Si la personne humaine était en lui ce qu’il y a de sacré pour moi, je pourrais facilement lui crever les yeux. Une fois aveugle, il sera une personne humaine exactement autant qu’avant. Je n’aurai pas du tout touché à la personne humaine en lui. Je n’aurai détruit que ses yeux.

Il est impossible de définir le respect de la personne humaine. Ce n’est pas seulement impossible à définir en paroles. Beaucoup de notions lumineuses sont dans ce cas. Mais cette notion-là ne peut pas non plus être conçue ; elle ne peut pas être définie, délimitée par une opération muette de la pensée.
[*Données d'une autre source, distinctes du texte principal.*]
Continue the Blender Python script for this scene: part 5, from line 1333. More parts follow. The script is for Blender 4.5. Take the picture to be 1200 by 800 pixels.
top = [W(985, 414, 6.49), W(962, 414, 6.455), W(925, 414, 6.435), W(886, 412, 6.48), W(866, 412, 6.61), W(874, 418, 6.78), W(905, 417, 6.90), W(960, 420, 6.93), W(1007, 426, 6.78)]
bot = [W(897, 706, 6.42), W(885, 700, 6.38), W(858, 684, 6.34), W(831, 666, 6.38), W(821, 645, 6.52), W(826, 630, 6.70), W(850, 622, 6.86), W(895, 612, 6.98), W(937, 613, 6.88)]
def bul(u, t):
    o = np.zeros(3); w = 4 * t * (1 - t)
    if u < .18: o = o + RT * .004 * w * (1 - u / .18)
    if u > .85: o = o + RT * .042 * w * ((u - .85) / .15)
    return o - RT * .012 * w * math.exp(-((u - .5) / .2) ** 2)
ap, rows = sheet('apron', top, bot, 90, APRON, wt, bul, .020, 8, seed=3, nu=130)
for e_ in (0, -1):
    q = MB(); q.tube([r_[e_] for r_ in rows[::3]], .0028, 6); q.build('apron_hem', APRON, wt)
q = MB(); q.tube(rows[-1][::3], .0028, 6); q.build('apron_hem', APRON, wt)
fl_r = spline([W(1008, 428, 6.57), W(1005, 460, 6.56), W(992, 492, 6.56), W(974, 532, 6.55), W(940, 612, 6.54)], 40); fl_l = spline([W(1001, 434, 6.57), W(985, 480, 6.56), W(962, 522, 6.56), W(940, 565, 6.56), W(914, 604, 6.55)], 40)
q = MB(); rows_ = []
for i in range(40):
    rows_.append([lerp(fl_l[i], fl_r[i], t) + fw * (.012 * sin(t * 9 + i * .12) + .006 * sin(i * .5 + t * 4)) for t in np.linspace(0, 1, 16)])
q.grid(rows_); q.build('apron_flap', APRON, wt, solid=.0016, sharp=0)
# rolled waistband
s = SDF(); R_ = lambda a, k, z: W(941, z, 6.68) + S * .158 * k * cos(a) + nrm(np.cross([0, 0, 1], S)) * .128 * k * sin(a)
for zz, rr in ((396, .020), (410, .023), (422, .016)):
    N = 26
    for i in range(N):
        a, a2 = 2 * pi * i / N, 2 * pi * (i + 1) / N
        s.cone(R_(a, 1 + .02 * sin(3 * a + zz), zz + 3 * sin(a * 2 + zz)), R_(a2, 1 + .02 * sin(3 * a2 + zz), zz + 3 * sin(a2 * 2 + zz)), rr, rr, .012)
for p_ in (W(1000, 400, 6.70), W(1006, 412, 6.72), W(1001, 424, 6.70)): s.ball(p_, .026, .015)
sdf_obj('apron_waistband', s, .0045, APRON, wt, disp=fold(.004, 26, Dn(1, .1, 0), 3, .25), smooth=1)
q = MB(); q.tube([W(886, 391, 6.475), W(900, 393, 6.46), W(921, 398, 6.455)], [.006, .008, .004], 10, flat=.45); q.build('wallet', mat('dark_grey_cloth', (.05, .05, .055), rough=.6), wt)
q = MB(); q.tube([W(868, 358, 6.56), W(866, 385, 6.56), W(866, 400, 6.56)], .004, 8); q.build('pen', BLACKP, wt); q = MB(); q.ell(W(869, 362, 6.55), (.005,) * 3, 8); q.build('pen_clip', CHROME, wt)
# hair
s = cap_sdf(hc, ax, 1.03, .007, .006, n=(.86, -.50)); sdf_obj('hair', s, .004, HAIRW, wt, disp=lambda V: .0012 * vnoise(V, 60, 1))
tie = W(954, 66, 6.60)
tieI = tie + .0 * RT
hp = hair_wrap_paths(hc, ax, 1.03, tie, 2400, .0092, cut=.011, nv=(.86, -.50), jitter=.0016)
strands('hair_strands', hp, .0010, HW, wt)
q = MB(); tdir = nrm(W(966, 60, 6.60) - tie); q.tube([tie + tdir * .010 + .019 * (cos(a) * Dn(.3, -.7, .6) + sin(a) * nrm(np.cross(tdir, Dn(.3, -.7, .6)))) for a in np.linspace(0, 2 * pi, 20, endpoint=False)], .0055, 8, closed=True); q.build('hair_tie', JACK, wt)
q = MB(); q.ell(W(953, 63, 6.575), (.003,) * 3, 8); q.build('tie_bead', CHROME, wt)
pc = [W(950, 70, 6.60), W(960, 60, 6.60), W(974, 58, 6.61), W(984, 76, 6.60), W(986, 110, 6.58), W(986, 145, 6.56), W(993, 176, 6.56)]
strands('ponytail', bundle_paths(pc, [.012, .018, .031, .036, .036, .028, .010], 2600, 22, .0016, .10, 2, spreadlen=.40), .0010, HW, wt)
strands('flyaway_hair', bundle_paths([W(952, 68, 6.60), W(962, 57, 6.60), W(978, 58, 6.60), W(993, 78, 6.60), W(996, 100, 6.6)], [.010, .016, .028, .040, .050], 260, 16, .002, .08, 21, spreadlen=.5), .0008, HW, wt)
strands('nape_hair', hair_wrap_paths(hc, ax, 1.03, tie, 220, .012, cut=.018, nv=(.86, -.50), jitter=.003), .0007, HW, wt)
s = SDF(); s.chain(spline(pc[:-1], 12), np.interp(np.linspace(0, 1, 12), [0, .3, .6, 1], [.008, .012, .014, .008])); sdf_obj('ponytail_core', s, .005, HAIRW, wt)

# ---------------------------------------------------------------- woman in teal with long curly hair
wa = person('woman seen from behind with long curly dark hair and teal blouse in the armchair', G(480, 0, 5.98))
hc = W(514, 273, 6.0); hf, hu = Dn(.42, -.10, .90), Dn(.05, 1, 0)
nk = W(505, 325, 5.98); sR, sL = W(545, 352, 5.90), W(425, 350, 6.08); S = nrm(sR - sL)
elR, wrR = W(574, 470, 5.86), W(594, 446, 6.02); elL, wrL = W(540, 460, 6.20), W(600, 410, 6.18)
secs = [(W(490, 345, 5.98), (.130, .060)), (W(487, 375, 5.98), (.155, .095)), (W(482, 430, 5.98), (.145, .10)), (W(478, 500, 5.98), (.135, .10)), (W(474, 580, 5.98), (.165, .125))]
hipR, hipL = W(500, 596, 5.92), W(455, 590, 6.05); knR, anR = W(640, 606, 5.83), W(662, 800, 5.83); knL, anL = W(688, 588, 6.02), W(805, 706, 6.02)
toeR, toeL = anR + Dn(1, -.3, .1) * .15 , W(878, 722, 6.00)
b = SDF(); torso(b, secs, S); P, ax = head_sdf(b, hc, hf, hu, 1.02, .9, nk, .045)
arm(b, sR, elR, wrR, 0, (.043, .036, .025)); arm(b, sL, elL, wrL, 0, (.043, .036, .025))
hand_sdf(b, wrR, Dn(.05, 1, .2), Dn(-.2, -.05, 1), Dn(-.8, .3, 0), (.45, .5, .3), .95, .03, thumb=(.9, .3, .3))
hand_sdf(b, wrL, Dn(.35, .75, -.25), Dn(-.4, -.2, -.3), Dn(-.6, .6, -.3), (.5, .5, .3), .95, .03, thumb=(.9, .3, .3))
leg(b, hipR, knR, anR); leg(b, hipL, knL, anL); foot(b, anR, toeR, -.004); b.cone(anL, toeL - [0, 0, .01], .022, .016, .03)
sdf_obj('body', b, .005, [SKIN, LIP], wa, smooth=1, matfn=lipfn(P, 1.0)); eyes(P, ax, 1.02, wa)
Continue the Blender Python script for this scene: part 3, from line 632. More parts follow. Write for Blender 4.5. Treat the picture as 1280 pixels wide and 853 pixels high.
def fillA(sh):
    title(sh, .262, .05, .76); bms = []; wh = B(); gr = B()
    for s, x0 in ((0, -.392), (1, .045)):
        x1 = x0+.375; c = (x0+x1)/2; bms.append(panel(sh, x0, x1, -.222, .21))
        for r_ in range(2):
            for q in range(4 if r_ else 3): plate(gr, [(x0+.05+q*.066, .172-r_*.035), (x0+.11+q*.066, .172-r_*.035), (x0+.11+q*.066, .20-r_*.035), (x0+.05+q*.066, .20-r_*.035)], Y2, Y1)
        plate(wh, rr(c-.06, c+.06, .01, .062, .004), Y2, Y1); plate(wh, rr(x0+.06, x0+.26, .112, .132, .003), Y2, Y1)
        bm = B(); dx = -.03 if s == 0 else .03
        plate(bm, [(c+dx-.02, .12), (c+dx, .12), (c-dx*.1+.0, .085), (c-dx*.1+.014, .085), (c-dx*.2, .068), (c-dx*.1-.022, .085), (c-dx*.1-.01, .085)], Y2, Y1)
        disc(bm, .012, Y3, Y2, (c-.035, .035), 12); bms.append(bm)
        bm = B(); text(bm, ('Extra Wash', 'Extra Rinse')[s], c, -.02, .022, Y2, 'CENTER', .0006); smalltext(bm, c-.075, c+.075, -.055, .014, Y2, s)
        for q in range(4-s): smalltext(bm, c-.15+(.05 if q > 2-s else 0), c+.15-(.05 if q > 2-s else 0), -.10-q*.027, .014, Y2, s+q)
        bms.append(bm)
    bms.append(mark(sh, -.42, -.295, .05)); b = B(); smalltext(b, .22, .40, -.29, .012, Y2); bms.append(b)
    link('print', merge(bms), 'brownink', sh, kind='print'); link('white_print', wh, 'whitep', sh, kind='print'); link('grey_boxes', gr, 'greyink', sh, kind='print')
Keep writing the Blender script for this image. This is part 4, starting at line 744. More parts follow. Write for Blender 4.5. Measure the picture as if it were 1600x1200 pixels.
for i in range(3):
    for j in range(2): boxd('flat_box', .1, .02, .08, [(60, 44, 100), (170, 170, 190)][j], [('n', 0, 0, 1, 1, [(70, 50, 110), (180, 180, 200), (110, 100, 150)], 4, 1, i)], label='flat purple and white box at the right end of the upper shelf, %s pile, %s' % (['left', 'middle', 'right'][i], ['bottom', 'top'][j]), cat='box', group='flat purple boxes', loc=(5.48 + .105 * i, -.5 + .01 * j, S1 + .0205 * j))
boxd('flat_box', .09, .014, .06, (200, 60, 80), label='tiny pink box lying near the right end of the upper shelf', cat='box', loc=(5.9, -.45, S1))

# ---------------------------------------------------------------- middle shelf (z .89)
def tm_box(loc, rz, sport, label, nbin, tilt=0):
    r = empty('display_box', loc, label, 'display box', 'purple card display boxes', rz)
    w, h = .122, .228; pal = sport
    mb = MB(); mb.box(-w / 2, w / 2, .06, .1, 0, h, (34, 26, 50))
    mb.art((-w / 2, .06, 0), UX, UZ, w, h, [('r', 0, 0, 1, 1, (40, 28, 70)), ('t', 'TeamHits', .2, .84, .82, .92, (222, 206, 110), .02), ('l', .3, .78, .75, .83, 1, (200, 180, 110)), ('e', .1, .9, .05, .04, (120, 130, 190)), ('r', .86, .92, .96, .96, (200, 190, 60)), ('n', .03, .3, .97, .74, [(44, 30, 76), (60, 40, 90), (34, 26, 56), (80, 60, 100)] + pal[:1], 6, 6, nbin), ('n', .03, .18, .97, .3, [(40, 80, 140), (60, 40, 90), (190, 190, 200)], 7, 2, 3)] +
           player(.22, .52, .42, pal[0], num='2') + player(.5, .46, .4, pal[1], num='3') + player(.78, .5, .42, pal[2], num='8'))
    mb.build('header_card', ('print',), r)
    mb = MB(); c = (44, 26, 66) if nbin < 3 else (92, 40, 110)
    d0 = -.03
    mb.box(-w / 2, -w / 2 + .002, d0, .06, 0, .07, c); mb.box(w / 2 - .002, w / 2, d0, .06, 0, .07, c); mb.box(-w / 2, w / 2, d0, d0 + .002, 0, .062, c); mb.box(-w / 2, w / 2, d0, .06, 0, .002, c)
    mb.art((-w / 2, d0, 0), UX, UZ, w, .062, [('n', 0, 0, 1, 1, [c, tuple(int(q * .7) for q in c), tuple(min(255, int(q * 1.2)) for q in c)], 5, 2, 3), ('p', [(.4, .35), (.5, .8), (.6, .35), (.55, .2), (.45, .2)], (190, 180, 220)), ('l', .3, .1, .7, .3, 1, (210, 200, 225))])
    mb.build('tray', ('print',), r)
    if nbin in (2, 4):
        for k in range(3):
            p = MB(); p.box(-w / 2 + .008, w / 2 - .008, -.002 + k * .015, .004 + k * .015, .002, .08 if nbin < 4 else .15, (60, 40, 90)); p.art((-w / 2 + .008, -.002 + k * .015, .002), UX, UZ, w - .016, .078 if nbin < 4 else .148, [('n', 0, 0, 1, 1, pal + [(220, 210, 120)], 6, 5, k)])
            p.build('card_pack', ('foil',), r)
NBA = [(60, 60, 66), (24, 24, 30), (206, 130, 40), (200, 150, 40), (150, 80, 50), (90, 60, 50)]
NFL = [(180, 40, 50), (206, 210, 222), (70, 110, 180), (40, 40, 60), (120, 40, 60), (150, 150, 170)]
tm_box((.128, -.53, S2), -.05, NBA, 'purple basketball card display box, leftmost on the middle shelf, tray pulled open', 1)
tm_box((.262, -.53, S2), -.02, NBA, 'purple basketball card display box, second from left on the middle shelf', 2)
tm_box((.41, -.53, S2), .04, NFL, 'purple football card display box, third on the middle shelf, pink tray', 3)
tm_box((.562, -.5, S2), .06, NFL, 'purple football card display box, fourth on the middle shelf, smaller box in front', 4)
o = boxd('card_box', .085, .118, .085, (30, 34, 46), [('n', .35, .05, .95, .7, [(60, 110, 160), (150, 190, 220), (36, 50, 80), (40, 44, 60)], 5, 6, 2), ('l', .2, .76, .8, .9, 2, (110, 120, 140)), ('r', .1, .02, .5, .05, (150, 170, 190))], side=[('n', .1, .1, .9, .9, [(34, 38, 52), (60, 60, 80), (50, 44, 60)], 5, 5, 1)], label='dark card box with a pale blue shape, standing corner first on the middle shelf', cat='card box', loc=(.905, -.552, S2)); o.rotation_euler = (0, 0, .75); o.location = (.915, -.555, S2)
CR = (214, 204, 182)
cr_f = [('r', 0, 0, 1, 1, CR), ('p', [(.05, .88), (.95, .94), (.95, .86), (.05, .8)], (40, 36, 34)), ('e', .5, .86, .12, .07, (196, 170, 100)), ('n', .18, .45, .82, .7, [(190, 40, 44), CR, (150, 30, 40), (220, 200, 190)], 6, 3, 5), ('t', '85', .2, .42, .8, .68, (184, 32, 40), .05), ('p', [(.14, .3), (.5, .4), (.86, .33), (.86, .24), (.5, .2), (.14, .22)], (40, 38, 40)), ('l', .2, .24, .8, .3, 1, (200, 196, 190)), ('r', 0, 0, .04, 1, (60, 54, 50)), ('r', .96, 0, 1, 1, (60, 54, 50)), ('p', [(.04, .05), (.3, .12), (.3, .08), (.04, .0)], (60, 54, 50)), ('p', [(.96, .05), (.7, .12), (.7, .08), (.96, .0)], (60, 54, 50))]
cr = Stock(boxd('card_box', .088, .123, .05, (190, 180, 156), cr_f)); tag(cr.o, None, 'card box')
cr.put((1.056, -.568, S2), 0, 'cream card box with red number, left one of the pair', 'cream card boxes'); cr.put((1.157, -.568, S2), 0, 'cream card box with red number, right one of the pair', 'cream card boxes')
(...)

Prendre pour règle de la morale publique une notion impossible à définir et à concevoir, c’est donner passage à toute espèce de tyrannie.

La notion de droit, lancée à travers le monde en 1789, a été, par son insuffisance interne, impuissante à exercer la fonction qu’on lui confiait.

Amalgamer deux notions insuffisantes en parlant des droits de la personne humaine ne nous mènera pas plus loin.

Qu’est-ce qui m’empêche au juste de crever les yeux à cet homme, si j’en ai la licence et que cela m’amuse ?

Quoiqu’il me soit sacré tout entier, il ne m’est pas sacré sous tous rapports, à tous égards. Il ne m’est pas sacré en tant que ses bras se trouvent être longs, en tant que ses yeux se trouvent être bleus, en tant que ses pensées sont peut-être médiocres. Ni, s’il est duc, en tant qu’il est duc. Ni, s’il est chiffonnier, en tant qu’il est chiffonnier. Ce n’est rien de tout cela qui retiendrait ma main.